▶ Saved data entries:

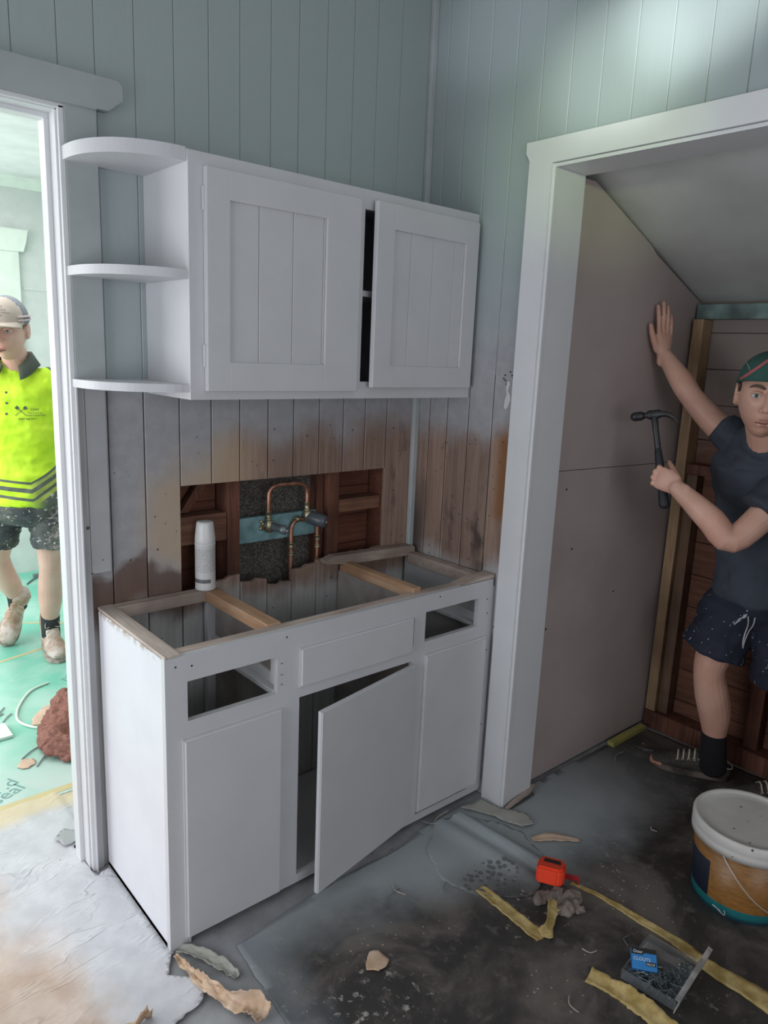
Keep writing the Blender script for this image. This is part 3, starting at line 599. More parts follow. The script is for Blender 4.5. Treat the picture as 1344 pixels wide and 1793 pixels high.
def ribbon(name, path, widths, heights, mat, curl=0, thick=.0012, n=5, k=6, seed=0, twist=None, crink=.002, **kw):
    """strip along path, with jagged edge"""
    P=smooth_path([(*p,0) for p in path],k); m_=len(P); bm=bmesh.new(); rows=[]
    def at(arr,t):
        f=t*(len(arr)-1); i=min(int(f),len(arr)-2); return arr[i]+(arr[i+1]-arr[i])*(f-i)
    for i,p in enumerate(P):
        t=i/(m_-1); d=(P[min(i+1,m_-1)]-P[max(i-1,0)]).normalized(); s=V((-d.y,d.x,0)); wd=at(widths,t); hh=at(heights,t); row=[]
        tw=at(twist,t) if twist else 0
        for j in range(n):
            q=(j/(n-1)-.5)*2; e=wd/2*q*(1+.25*noise.noise(V((t*7+seed,q*2,seed)))+.14*noise.noise(V((t*41,q*2+5,seed)))); zc=curl*(q*q)*wd
            row.append(bm.verts.new(p+s*(e*math.cos(tw)-zc*math.sin(tw))+V((0,0,max(.001,hh+e*math.sin(tw)+zc*math.cos(tw)+crink*noise.noise(V((t*14,q*1.5,seed)))+crink*.7*noise.noise(V((t*37,q*3,seed))))))))
        rows.append(row)
    for A,Bq in zip(rows,rows[1:]):
        for j in range(n-1): bm.faces.new((A[j],A[j+1],Bq[j+1],Bq[j]))
    o=obj(name,bm,mat,None,True,**kw); md=o.modifiers.new('solid','SOLIDIFY'); md.thickness=thick; md.offset=1; return o
ribbon('torn_paper',[(.0,-.50),(.01,-.56),(.02,-.64),(.05,-.72),(.085,-.78),(.088,-.82)],[.012,.022,.030,.040,.058,.05],[.012,.018,.024,.024,.02,.016],M['kraft'],.45,.001,11,12,3,[.4,1.0,.7,1.1,.5,.3],.012,label='twisted strip of torn brown masking paper curling at the cabinet corner',cat='torn paper')
ribbon('torn_paper',[(.02,-.475),(.055,-.53),(.085,-.60),(.10,-.66)],[.03,.035,.04,.02],[.006,.010,.009,.006],M['dusty'],.2,.001,9,9,8,None,.007,label='crumpled grey scrap of tape paper under the cabinet corner',cat='torn paper')
ribbon('torn_paper',[(-.13,-.635),(-.20,-.66),(-.26,-.72),(-.33,-.76),(-.42,-.78)],[.02,.035,.05,.06,.05],[.02,.026,.02,.012,.01],M['kraft'],.4,.001,9,9,15,[.3,.8,.9,.5,.1],.02,label='upturned torn edge of kraft paper at the lower left of the floor',cat='torn paper')
ribbon('torn_paper',[(-.35,-.56),(-.40,-.62),(-.43,-.68)],[.03,.05,.02],[.02,.022,.015],M['kraft'],.4,.001,7,6,18,[.3,.6,.2],label='small curled tear in the kraft paper nearest the left edge',cat='torn paper')
ribbon('yellow_strip',[(.871,-.832),(.868,-.93),(.862,-1.03),(.862,-1.085)],[.035,.04,.045,.05],[.008,.008,.008,.01],M['yellow'],.1,.004,7,9,1,None,.003,label='short fibrous yellow strip lying straight beside the vinyl flap',cat='torn strip')
ribbon('yellow_strip',[(.866,-1.088),(.90,-1.075),(.95,-1.045),(.985,-1.05)],[.045,.03,.045,.02],[.012,.022,.038,.026],M['yellow'],.3,.002,7,9,2,[.1,.9,.9,.5],.004,label='upturned curl of yellow strip ending at the crumpled rag',cat='torn strip')
ribbon('yellow_strip',[(1.125,-.995),(1.15,-1.10),(1.155,-1.20),(1.163,-1.33),(1.150,-1.45),(1.155,-1.62)],[.010,.018,.026,.034,.05,.07],[.009]*6,M['yellow'],.05,.004,7,12,5,None,.003,label='long thin yellow paper strip running away from the tape measure',cat='torn strip')
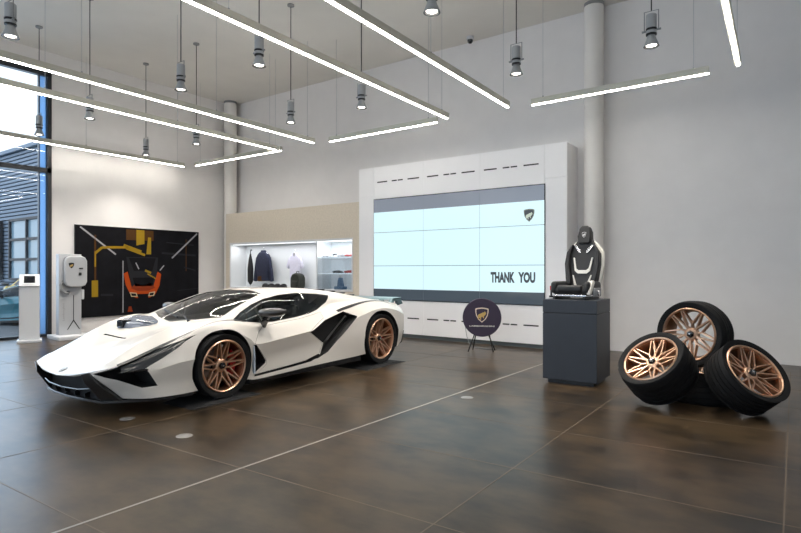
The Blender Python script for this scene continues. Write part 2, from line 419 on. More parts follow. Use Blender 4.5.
# ------------------------------------------------------------------ the sports car (local: x right of the car's left flank seen by the camera, y to the tail, z up)
ST = [
 # L0 centre            L1                    L2                    L3                    L4                    L5                    L6                    L7
 [(0,-1.245,.335),(.28,-1.232,.350),(.48,-1.205,.388),(.56,-1.185,.402),(.59,-1.165,.370),(.625,-1.10,.300),(.65,-1.01,.215),(.69,-.93,.130)],
 [(0,-1.02,.430),(.28,-1.0,.450),(.53,-.955,.492),(.71,-.985,.456),(.755,-.95,.425),(.81,-.90,.340),(.825,-.84,.240),(.86,-.78,.125)],
 [(0,-.66,.575),(.28,-.66,.612),(.57,-.65,.655),(.79,-.55,.620),(.865,-.53,.592),(.945,-.53,.435),(.925,-.52,.255),(.94,-.52,.125)],
 [(0,-.38,.655),(.30,-.37,.700),(.60,-.345,.768),(.78,-.24,.713),(.865,-.25,.720),(.975,-.30,.480),(.950,-.30,.270),(.955,-.25,.130)],
 [(0,-.18,.708),(.30,-.12,.742),(.62,-.03,.797),(.79,0,.785),(.87,.02,.795),(.970,.02,.720),(.985,.02,.400),(.955,.02,.135)],
 [(0,-.05,.740),(.34,.02,.775),(.72,.17,.812),(.80,.25,.793),(.87,.27,.760),(.965,.32,.600),(.955,.30,.350),(.945,.30,.142)],
 [(0,.38,.958),(.30,.41,.952),(.655,.47,.930),(.835,.52,.735),(.885,.50,.690),(.982,.44,.522),(.938,.47,.312),(.955,.44,.125)],
 [(0,.91,1.092),(.28,.91,1.088),(.585,.88,1.055),(.845,.88,.728),(.893,.85,.690),(.990,.80,.550),(.935,.82,.350),(.965,.82,.136)],
 [(0,1.35,1.110),(.28,1.35,1.104),(.565,1.33,1.068),(.815,1.22,.765),(.888,1.18,.705),(.988,1.20,.587),(.938,1.22,.385),(.968,1.22,.150)],
 [(0,1.80,1.098),(.28,1.80,1.090),(.560,1.76,1.046),(.740,1.64,.855),(.875,1.56,.725),(.985,1.57,.630),(.955,1.60,.420),(.975,1.60,.160)],
 [(0,2.24,1.062),(.27,2.24,1.050),(.560,2.12,.998),(.690,2.05,.900),(.850,2.02,.820),(.965,2.10,.680),(.998,2.10,.430),(.985,2.10,.170)],
 [(0,2.66,1.008),(.26,2.66,.994),(.520,2.56,.935),(.680,2.56,.905),(.800,2.60,.893),(.985,2.64,.790),(1.03,2.64,.450),(1.0,2.64,.190)],
 [(0,3.08,.940),(.26,3.08,.925),(.500,3.02,.895),(.680,3.00,.885),(.820,2.98,.872),(.985,3.02,.760),(1.03,3.02,.450),(1.0,3.02,.190)],
 [(0,3.66,.850),(.26,3.64,.840),(.500,3.58,.820),(.680,3.52,.795),(.800,3.44,.760),(.900,3.40,.660),(.925,3.36,.450),(.900,3.32,.250)],
]
for row in ST: row.append((0, row[0][1] * .5 + row[7][1] * .5 + (.02 if row is ST[0] else 0), row[7][2]))
NS, NL = len(ST), 9
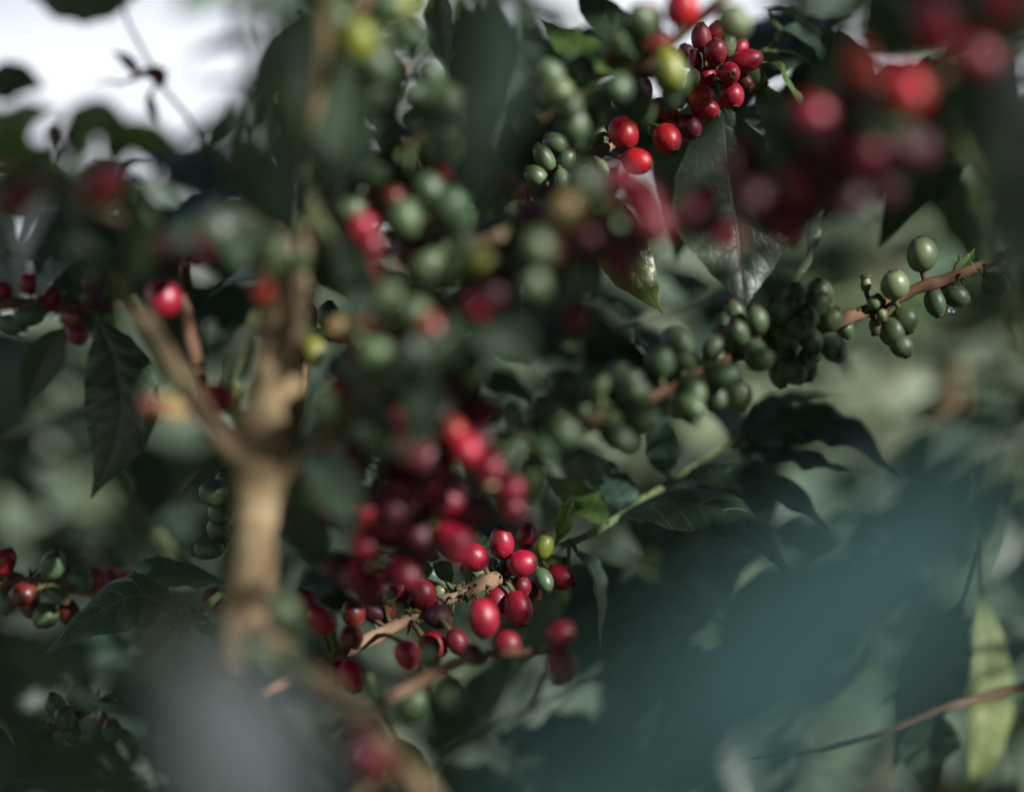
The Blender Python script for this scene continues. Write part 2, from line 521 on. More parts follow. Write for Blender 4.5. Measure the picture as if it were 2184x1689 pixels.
class Branch:
    """a thing: an Empty at the foot of its stem, carrying stem, cherries and leaves as parts"""

    def __init__(self, name, label, cat, loc, group=None):
        self.o = bpy.data.objects.new(name, None)
        self.o.empty_display_size = 0.01
        self.loc = Vector(loc)
        self.o.location = self.loc
        link(self.o)
        tag(self.o, label, cat, group)
        self.pts = []
        self.paths = []
        self.n = 0

    def local(self, vs):
        return [v - self.loc for v in vs]

    def stem(self, pts, mat='t', name='stem', sides=10, rough=0.25, nodes=0.0, track=True, res=None):
        """pts: (x, y, depth, width in picture units)"""
        w = [P(x, y, d) for x, y, d, _ in pts]
        r = [wd * 0.5 * K * d for _, _, d, wd in pts]
        n = res or max(10, int(sum((b - a).length for a, b in zip(w, w[1:])) / 0.004))
        path = catmull(w, r, n)
        if nodes:
            path = [(p, rr * (1 + nodes * max(0, math.sin(i * 0.9)) ** 4)) for i, (p, rr) in enumerate(path)]
        vs, fs, uvs = tube_data(path, sides, rough, seed=len(self.pts))
        o = mesh_obj(name, self.local(vs), fs, BM[mat], self.o, uvs=uvs)
        if track:
            self.pts += path
            self.paths.append(path)
        return o

    def near(self, q):
        return min(self.pts, key=lambda pr: (pr[0] - q).length_squared)

    def depth_at(self, x, y):
        best = None
        for p, r in self.pts:
            px = PW / 2 + p.x / (K * p.y)
            py = PH / 2 - (p.z - CAMZ) / (K * p.y)
            dd = (px - x) ** 2 + (py - y) ** 2
            if best is None or dd < best[0]:
                best = (dd, p.y)
        return best[1]

    def cherries(self, rows):
        for row in rows:
            x, y, ln, wd, ang, kind = row[:6]
            dd = row[6] if len(row) > 6 else 0
            tilt = row[7] if len(row) > 7 else 15
            self.cherry(x, y, ln, wd, ang, kind, dd, tilt)

    def cherry(self, x, y, ln, wd, ang, kind, dd=0, tilt=15):
        d = self.depth_at(x, y) + dd * 0.001
        an, ti = math.radians(ang), math.radians(tilt)
        ax = Vector((math.cos(an) * math.cos(ti), -math.sin(ti), math.sin(an) * math.cos(ti)))
        return self.put(P(x, y, d), ln * K * d, wd * K * d, ax, kind, int(x * 7 + y * 13))

    def whorls(self, u0, u1, kinds, seed, step=0.017, per=(4, 7), path=None, L=0.0135):
        """cherries crowded round the nodes of the stem"""
        rnd = random.Random(seed)
        path = path or self.pts
        i0, i1 = int(u0 * (len(path) - 1)), int(u1 * (len(path) - 1))
        acc = step
        for i in range(i0, i1):
            acc += (path[i + 1][0] - path[i][0]).length
            if acc < step:
                continue
            acc = rnd.uniform(-.25, .25) * step
            p, r = path[i]
            tg = (path[i + 1][0] - path[i][0]).normalized()
            x = tg.cross(Vector((.3, .2, 1))).normalized()
            y = tg.cross(x)
            n = rnd.randint(*per)
            a0 = rnd.uniform(0, 6.28)
            for k in range(n):
                a = a0 + 6.283 * k / n + rnd.uniform(-.25, .25)
                ax = (x * math.cos(a) + y * math.sin(a) + tg * rnd.uniform(-.55, .55)).normalized()
                ll = L * rnd.uniform(.82, 1.15)
                self.put(p + ax * (r + .0045 + ll * .5), ll, ll * rnd.uniform(.76, .9), ax, rnd.choice(kinds), seed * 100 + i * 7 + k)

    def put(self, c, L, Wd, ax, kind, seed):
        self.n += 1
        rnd = random.Random(seed)
        d = c.y
        L *= rnd.uniform(.93, 1.07)
        Wd *= rnd.uniform(.94, 1.06)
        lean = rnd.uniform(-.06, .06)
        q = ax.to_track_quat('Z', 'Y')
        nr, ns = 18, 22
        vs, fs, uvs = [], [], []
        tw, lob = rnd.uniform(0, 6), rnd.uniform(0.012, 0.05)
        for i in range(nr + 1):
            f = i / nr
            th = math.pi * f
            zz = -math.cos(th) * 0.5
            rr = 0.5 * math.sin(th) ** 0.94 * (1 + 0.10 * (0.5 - f))
            if f > 0.9:
                zz -= 0.03 * ((f - 0.9) / 0.1) ** 2
            if f < 0.07:
                zz += 0.02 * (1 - f / 0.07)
            for j in range(ns):
                a = 2 * math.pi * j / ns
                k = 1 + lob * math.cos(2 * a + tw) + 0.012 * math.sin(3 * a + 2 * tw + 3 * f)
                vs.append(q @ Vector((rr * Wd * k * math.cos(a) + lean * Wd * math.sin(th) ** 2, rr * Wd * k * math.sin(a), zz * L)))
                uvs.append((f, j / ns))
        for i in range(nr):
            for j in range(ns):
                a, b = i * ns + j, i * ns + (j + 1) % ns
                fs.append((a, b, b + ns, a + ns))
        o = mesh_obj('cherry', vs, fs, CH[kind], self.o, c - self.loc, uvs)
        sharp = abs(d - FOCUS) < 0.06
        if sharp:                                   # the scar where the flower fell, at the tip
            vs, fs, uvs = [], [], []
            R0 = 0.0016 * rnd.uniform(0.8, 1.2)
            tipz = 0.5 * L - 0.03 * L
            prof_s = [(1.25, -0.0006), (1.1, 0.0003), (0.85, 0.00075), (0.55, 0.0003), (0.28, 0.0001), (0.2, 0.0006), (0.03, 0.0007)]
            for k, (rf, z) in enumerate(prof_s):
                for j in range(12):
                    a = 2 * math.pi * j / 12
                    jit = 1 + 0.13 * math.sin(5 * a + tw)
                    vs.append(q @ Vector((R0 * rf * jit * math.cos(a), R0 * rf * jit * math.sin(a), tipz + z)))
                    uvs.append((k * .2, j / 12))
            for i in range(len(prof_s) - 1):
                for j in range(12):
                    a, b = i * 12 + j, i * 12 + (j + 1) % 12
                    fs.append((a, b, b + 12, a + 12))
            mesh_obj('calyx_scar', vs, fs, SCAR, o, uvs=uvs)
        # stalk back to the nearest point of the stem
        base = c - ax * L * 0.47
        tgt, tr = self.near(base)
        if (tgt - base).length < 0.035:
            mid = (base + tgt) * 0.5 - ax * 0.0015
            pth = catmull([base + ax * L * 0.02 - c, mid - c, tgt - c], [0.0012, 0.0009, 0.0012], 6)
            vs, fs, uvs = tube_data(pth, 7, 0.2)
            mesh_obj('stalk', vs, fs, SPUR if sharp else STEMG, o, uvs=uvs)
        return o

    def spurs(self, n, seed=1, size=0.0035, rng=(0.02, 0.98)):
        """dry flower stubs and bracts standing in tufts at the nodes of the stem"""
        rnd = random.Random(seed)
        for k in range(n):
            p, r = self.pts[int((rng[0] + (rng[1] - rng[0]) * rnd.random()) * (len(self.pts) - 1))]
            dst = ([], [], [])
            for m in range(rnd.randint(4, 8)):
                dr = V(rnd.gauss(0, 1), rnd.gauss(0, 1) - 0.4, rnd.gauss(0, 1) + 0.2)
                ln = size * rnd.uniform(0.6, 1.5)
                b = p + dr * r * 0.6 + V(rnd.gauss(0, 1), rnd.gauss(0, 1), rnd.gauss(0, 1)) * size * 0.5
                merge(dst, tube_data(catmull([b, b + dr * ln * .5, b + dr * ln + Vector((0, 0, -ln * .15))], [.0005, .00075, .0002], 4), 5, 0.3))
            mesh_obj('flower_spur', self.local(dst[0]), dst[1], SPUR, self.o, uvs=dst[2])

    def leaf(self, pts, wpx, n0, n1=None, mat='a', petiole=True, **kw):
        """pts: (x, y, depth) from stalk to tip; wpx: full width in picture units at the middle"""
        w = [P(*p) for p in pts]
        dm = pts[len(pts) // 2][2]
        self.n += 1
        kw.setdefault('seed', int(pts[0][0] * 3 + pts[-1][1] * 7))
        if mat == 'a' and dm < .53:             # the inner foliage hangs turned away from the sun
            n0, n1 = ((n[0] - .55, n[1] - .15, n[2] * .5) if n else None for n in (n0, n1))
        vs, fs, uvs = leaf_data(w, wpx * 0.5 * K * dm, V(*n0), V(*n1) if n1 else None, **kw)
        o = mesh_obj('leaf', self.local(vs), fs, LM[mat], self.o, uvs=uvs)
        if petiole and self.pts:
            tgt, tr = self.near(w[0])
            if 0.002 < (tgt - w[0]).length < 0.03:
                d0 = (w[1] - w[0]).normalized()
                pv, pf, pu = tube_data(catmull([tgt, (tgt + w[0]) * .5, w[0] + d0 * 0.004], [.0013, .0011, .0008], 6), 7, 0.1)
                mesh_obj('leaf_stalk', self.local(pv), pf, STEMG, o, uvs=pu)
        return o


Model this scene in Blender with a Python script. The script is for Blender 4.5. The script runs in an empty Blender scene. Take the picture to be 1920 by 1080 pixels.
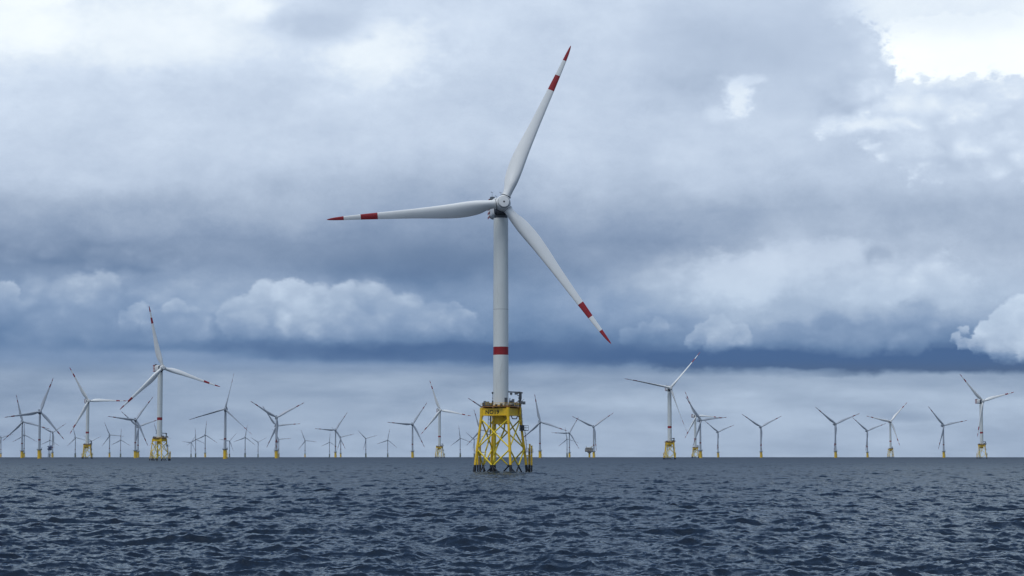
import bpy, bmesh, math, random
import numpy as np
from mathutils import Matrix, Vector
R_ = math.radians
random.seed(4)

# ------------------------------------------------------------------ camera
F = 4000.0; W, Hh = 1920, 1080
YL = 852.0                                   # picture row of the camera's eye level
CAM = Vector((0, 0, 6.3)); RE = 7.4e6        # eye height; earth radius with refraction
PITCH = math.atan((YL - 540) / F)
sc = bpy.context.scene
C = sc.collection
cd = bpy.data.cameras.new('camera'); cam = bpy.data.objects.new('camera', cd); C.objects.link(cam)
cd.sensor_width = 36; cd.lens = F / W * 36; cd.clip_start = 0.5; cd.clip_end = 60000
cam.location = CAM; cam.rotation_euler = (math.pi / 2 + PITCH, 0, 0)
sc.camera = cam
sc.view_settings.view_transform = 'Standard'; sc.view_settings.look = 'None'
sc.view_settings.gamma = 1.0; sc.view_settings.exposure = 0.0
sc.cycles.max_bounces = 6; sc.cycles.glossy_bounces = 3; sc.cycles.diffuse_bounces = 2
sc.cycles.volume_bounces = 0; sc.cycles.use_denoising = True

HAZE = 1.4e-5                                # density of the air haze
def ray(px, py):
    v = Vector((px - 960, F, 540 - py)); v.normalize()
    return Matrix.Rotation(PITCH, 3, 'X') @ v

SUN_EL, SUN_AZ = R_(60), R_(-128)            # azimuth from the view axis, to the left and behind
# ------------------------------------------------------------------ node helpers
class NT:
    def __init__(s, tree):
        s.t = tree; s.n = tree.nodes; s.l = tree.links
    def put(s, sock, v):
        if isinstance(v, bpy.types.NodeSocket): s.l.new(v, sock)
        else: sock.default_value = v
    def m(s, op, a, b=0.0, c=0.0, clamp=False):
        n = s.n.new('ShaderNodeMath'); n.operation = op; n.use_clamp = clamp
        s.put(n.inputs[0], a)
        if len(n.inputs) > 1: s.put(n.inputs[1], b)
        if len(n.inputs) > 2: s.put(n.inputs[2], c)
        return n.outputs[0]
    def v(s, op, a, b=None, c=None, out=0):
        n = s.n.new('ShaderNodeVectorMath'); n.operation = op
        s.put(n.inputs[0], a)
        if b is not None: s.put(n.inputs[1], b)
        if c is not None: s.put(n.inputs[2], c)
        return n.outputs[out]
    def comb(s, x, y, z):
        n = s.n.new('ShaderNodeCombineXYZ')
        for i, q in enumerate((x, y, z)): s.put(n.inputs[i], q)
        return n.outputs[0]
    def sep(s, a):
        n = s.n.new('ShaderNodeSeparateXYZ'); s.put(n.inputs[0], a); return n.outputs
    def noise(s, vec, scale, detail=5, rough=0.55, out='Fac', dist=0.0):
        n = s.n.new('ShaderNodeTexNoise'); n.noise_dimensions = '3D'
        s.put(n.inputs['Vector'], vec); n.inputs['Scale'].default_value = scale
        n.inputs['Detail'].default_value = detail; n.inputs['Roughness'].default_value = rough
        n.inputs['Distortion'].default_value = dist
        return n.outputs[out]
    def sstep(s, x, a, b, lo=0.0, hi=1.0):
        n = s.n.new('ShaderNodeMapRange'); n.interpolation_type = 'SMOOTHSTEP'
        s.put(n.inputs[0], x)
        for i, q in enumerate((a, b, lo, hi)): n.inputs[i + 1].default_value = q
        return n.outputs[0]
    def lin(s, x, a, b, lo=0.0, hi=1.0):
        n = s.n.new('ShaderNodeMapRange'); s.put(n.inputs[0], x)
        for i, q in enumerate((a, b, lo, hi)): n.inputs[i + 1].default_value = q
        return n.outputs[0]
    def mixf(s, f, a, b):
        n = s.n.new('ShaderNodeMix'); n.data_type = 'FLOAT'
        s.put(n.inputs[0], f); s.put(n.inputs[2], a); s.put(n.inputs[3], b); return n.outputs[0]
    def mixc(s, f, a, b):
        n = s.n.new('ShaderNodeMix'); n.data_type = 'RGBA'
        s.put(n.inputs[0], f); s.put(n.inputs[6], a); s.put(n.inputs[7], b); return n.outputs[2]
    def ramp(s, x, stops, interp='LINEAR'):
        n = s.n.new('ShaderNodeValToRGB'); s.put(n.inputs[0], x)
        cr = n.color_ramp; cr.interpolation = interp
        while len(cr.elements) < len(stops): cr.elements.new(0.5)
        for e, (p, c) in zip(cr.elements, stops):
            e.position = p
            e.color = (c, c, c, 1) if isinstance(c, (int, float)) else tuple(c) + (1,)
        return n.outputs[0]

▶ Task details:
Repeat the entries above verbatim, but only from the line that has "were 2184x1689 pixels." down to the line that has "return min(self.pts, key=lambda", inclusive.

▶ Finished exercise:
The Blender Python script for this scene continues. Write part 2, from line 521 on. More parts follow. Write for Blender 4.5. Measure the picture as if it were 2184x1689 pixels.
class Branch:
    """a thing: an Empty at the foot of its stem, carrying stem, cherries and leaves as parts"""

    def __init__(self, name, label, cat, loc, group=None):
        self.o = bpy.data.objects.new(name, None)
        self.o.empty_display_size = 0.01
        self.loc = Vector(loc)
        self.o.location = self.loc
        link(self.o)
        tag(self.o, label, cat, group)
        self.pts = []
        self.paths = []
        self.n = 0

    def local(self, vs):
        return [v - self.loc for v in vs]

    def stem(self, pts, mat='t', name='stem', sides=10, rough=0.25, nodes=0.0, track=True, res=None):
        """pts: (x, y, depth, width in picture units)"""
        w = [P(x, y, d) for x, y, d, _ in pts]
        r = [wd * 0.5 * K * d for _, _, d, wd in pts]
        n = res or max(10, int(sum((b - a).length for a, b in zip(w, w[1:])) / 0.004))
        path = catmull(w, r, n)
        if nodes:
            path = [(p, rr * (1 + nodes * max(0, math.sin(i * 0.9)) ** 4)) for i, (p, rr) in enumerate(path)]
        vs, fs, uvs = tube_data(path, sides, rough, seed=len(self.pts))
        o = mesh_obj(name, self.local(vs), fs, BM[mat], self.o, uvs=uvs)
        if track:
            self.pts += path
            self.paths.append(path)
        return o

    def near(self, q):
        return min(self.pts, key=lambda pr: (pr[0] - q).length_squared)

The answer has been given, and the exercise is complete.